We have shown this chart of 3 month and 10 year Japanese govt. debt previously, and is a bit of a warning: since 1989, there were five recessions in Japan that were not preceded by an inversion of the yield curve. The final stage of the big bubble in the Nikkei in 1989 was the last time the curve inverted in Japan. In a ZIRP regime a flattening of the curve is apparently all it takes sometimes – click to enlarge.
Recession Watch Fall 2017
Hence, according to the Treasury market, economic growth may be stalling out. The Great Recession officially ended in June 2009. Yet the recovery has not been equally great. In fact, the recovery has been greatly feeble; it has hardly been discernible to the broad population.
The unemployment rate may have come down. GDP may have inched up. Incomes may have even returned to where they were at the turn of the new millennium. But the wealth has generally concentrated with a small few, while everyone else has been left to fight over bread crumbs.

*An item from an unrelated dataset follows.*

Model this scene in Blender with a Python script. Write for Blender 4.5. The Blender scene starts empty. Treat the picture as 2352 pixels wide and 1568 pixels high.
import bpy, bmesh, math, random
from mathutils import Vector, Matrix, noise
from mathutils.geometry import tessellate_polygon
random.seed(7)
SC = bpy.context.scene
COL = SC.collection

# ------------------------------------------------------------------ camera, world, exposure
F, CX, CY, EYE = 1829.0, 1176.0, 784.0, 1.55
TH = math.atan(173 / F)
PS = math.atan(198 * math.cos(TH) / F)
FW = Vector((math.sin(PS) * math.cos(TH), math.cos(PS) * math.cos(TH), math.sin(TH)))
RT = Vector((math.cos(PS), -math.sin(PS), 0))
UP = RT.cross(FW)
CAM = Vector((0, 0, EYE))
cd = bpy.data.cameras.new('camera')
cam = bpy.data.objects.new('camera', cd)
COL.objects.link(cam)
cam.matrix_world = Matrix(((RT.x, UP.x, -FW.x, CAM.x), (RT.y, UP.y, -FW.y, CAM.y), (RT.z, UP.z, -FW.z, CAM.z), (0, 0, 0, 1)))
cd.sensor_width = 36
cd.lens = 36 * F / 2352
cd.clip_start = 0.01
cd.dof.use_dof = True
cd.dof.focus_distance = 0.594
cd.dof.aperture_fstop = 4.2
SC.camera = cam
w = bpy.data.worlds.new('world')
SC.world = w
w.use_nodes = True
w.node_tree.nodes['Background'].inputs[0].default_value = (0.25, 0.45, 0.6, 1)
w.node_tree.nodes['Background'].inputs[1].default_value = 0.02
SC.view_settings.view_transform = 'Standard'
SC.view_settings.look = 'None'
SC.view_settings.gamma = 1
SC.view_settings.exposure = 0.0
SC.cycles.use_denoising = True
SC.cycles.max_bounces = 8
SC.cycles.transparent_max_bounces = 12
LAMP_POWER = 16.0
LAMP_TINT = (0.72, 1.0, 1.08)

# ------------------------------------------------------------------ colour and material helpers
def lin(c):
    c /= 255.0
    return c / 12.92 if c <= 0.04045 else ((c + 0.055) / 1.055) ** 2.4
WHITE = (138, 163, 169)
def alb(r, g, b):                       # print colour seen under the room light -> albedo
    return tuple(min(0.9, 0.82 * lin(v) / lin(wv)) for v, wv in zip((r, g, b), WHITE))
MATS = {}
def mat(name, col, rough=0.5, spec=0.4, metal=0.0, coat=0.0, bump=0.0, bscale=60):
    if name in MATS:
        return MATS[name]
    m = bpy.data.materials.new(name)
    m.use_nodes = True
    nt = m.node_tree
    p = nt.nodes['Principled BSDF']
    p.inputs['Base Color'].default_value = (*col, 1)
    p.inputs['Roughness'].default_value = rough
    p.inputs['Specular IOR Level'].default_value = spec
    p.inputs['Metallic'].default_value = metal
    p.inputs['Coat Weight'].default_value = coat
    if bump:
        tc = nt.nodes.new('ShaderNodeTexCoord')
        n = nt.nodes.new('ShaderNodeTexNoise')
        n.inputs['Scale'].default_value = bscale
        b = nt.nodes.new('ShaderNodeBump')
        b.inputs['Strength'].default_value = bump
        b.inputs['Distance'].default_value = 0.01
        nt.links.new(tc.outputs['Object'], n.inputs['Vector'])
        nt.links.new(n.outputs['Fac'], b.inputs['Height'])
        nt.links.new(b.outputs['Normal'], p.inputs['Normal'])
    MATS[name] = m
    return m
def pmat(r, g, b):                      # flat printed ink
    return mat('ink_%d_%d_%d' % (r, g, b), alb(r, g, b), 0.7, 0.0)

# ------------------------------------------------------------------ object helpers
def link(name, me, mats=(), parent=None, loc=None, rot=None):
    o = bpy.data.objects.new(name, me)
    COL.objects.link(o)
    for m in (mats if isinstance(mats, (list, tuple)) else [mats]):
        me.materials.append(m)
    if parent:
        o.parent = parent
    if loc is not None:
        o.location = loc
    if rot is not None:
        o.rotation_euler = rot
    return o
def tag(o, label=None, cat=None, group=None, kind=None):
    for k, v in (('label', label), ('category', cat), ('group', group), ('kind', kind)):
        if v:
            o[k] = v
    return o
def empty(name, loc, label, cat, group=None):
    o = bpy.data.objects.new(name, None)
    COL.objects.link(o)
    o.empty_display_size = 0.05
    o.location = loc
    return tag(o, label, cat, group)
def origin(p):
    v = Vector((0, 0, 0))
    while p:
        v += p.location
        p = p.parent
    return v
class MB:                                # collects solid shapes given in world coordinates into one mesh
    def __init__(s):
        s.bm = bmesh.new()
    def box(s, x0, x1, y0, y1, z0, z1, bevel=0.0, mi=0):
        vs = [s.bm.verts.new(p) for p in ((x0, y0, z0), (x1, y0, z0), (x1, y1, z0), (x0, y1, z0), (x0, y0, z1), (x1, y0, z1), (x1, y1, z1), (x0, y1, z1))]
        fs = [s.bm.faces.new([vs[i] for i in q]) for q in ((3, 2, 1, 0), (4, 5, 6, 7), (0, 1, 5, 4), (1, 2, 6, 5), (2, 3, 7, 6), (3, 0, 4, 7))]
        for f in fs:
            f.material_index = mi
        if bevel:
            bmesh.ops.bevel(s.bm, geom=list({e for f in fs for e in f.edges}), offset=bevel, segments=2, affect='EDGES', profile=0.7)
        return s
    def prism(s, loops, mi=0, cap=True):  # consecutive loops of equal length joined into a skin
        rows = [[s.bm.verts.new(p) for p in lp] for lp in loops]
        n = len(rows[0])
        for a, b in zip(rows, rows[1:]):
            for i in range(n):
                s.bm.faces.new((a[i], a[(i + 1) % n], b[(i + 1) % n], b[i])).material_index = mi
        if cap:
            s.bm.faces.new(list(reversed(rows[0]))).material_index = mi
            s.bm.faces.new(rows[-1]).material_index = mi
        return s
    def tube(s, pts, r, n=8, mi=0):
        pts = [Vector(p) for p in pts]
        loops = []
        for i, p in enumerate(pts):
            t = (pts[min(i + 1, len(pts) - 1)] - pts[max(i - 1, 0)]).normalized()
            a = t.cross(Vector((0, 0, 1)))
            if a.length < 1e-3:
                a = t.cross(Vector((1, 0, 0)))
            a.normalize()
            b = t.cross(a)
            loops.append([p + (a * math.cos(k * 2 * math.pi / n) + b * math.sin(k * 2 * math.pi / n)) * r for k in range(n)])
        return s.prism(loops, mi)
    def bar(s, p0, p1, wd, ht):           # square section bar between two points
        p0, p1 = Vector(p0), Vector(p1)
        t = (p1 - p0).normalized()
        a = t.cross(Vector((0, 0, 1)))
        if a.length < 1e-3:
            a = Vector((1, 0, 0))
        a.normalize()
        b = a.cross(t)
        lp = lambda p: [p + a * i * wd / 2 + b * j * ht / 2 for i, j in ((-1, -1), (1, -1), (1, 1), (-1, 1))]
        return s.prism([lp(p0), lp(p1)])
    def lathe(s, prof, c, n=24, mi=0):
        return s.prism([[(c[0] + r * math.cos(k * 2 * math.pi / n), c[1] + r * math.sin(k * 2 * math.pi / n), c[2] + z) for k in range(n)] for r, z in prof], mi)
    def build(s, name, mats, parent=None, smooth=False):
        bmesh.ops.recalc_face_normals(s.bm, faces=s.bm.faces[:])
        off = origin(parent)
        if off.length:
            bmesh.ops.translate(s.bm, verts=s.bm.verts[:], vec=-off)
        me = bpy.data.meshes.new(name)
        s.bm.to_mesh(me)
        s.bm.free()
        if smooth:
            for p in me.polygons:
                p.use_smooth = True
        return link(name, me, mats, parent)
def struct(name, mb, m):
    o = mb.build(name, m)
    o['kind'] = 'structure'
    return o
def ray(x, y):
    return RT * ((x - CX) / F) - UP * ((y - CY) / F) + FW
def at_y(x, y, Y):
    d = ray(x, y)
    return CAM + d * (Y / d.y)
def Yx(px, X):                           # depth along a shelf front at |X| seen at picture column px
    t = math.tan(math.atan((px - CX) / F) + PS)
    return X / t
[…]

When your stagnating income makes you feel blue, always remember that some species have a particularly complicated relationship with bread crumbs…
Moreover, unemployment, GDP, and incomes have all been blown about by the Fed’s odorous monetary gas. Specifically, this is the same monetary gas that huffed and puffed up stock market and real estate prices, and suppressed interest rates. So, too, this is the same monetary gas that the Fed has been incapable of weaning the economy from.
Could it be that we’re facing the prospects of another recession prior to the completion of Fed ‘normalization’ policies? From our one ear to the ground one eye to the future vantage point you can already count on it.
Of course, many of the conditions that presaged the last recession – high levels of public and private debt, and asset bubbles – still exist today. Only in many instances they’re even larger. Naturally, the foolish attempt to solve a debt problem with more debt has now set us up for a much larger crisis and recession.
At the moment, this forthcoming recession is popping up like dark storm clouds just above the horizon. By fall, it may be bearing down upon us in full force.